Environmental protection has always been Wang's priority.

When she was in Japan this September, Disneyland could be seen from the window of her room. She gave up the opportunity to visit it even though it had been her childhood dream to go there. "I didn't want to miss the chance to communicate with other delegates about environmental protection," Wang said.

Wang likes reading books on environmental protection. She learned a lot about London fog and the Los Angeles photochemical smog episode when she was in elementary school.

A year and a half ago Wang became a member of the Green Association of HZAU (Huazhong Agricultural University, based in Wuhan City in central China.) And there she participated in her first environmental protection activity.

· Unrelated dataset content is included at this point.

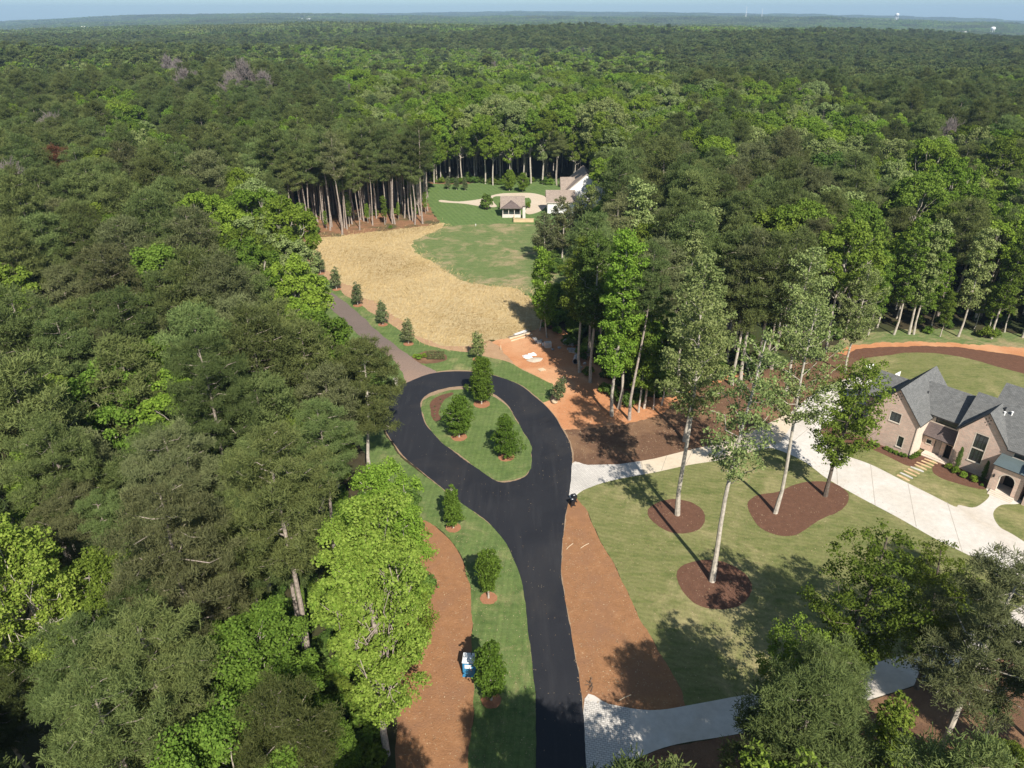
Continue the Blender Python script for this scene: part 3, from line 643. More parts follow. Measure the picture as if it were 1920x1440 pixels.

She spent her first college summer vacation near Liangzi Lake and Huama Lake in Ezhou, Hubei Province. She and her fellows taught local kids lessons on environmental protection for 11 days.

In the games section, Wang asked students to write down the names of the animals that they knew on the blackboard. And then she asked the kids: "We chop down trees everyday, where will the birds be if they lose their nests?" "They will be sad and then they will die," a kid said. Wang then erased the bird from the blackboard. "The kids were surprised. Many kids cried when the animals were all erased. They promised to protect animals and plants in the future," Wang said.

Those innocent tears moved Wang very much. "I decided to devote my strength to environmental protection so the kids wouldn't cry any more," she explained.

When Wang was in Germany for the meeting, an old German man sat beside her. Wang said to him using the German that she just learned: "Good morning, it is really fragrant here." The old man's answer shocked Wang. "That's because there's no pollution here. It's the fragrance of the nature." Wang thought for a moment, "China will have the same fragrance if you come to Beijing in 2008," she replied firmly.

Environmental protection is Wang's priority but she thinks that her environmental efforts start with small things.

She often takes a pair of chopsticks with her and uses them when eating in school's dining hall or eating off campus.

Once a student in her classroom tore up a piece of paper and dropped it on the floor. Wang picked it up quickly. The student was very embarrassed and put the wastepaper in his pocket. "What I did may change his view on environmental protection," Wang said proudly.

Greeting cards are everywhere with the advent of Christmas and the New Year. Wang and other volunteers in the Green Association advocated "sending fruits instead of cards." And they will deliver the fruits for free.

Wang is not alone. The Green Association has more than 1000 members. Most colleges in Wuhan have set up associations for environmental protection. These associations have good communications with each other and conduct joint activities.

Wang's aim is to become a postgraduate student in sociology to improve her theory and knowledge. After graduation, she wants to be a professional environmentalist to make China's mountains greener, China's water cleaner.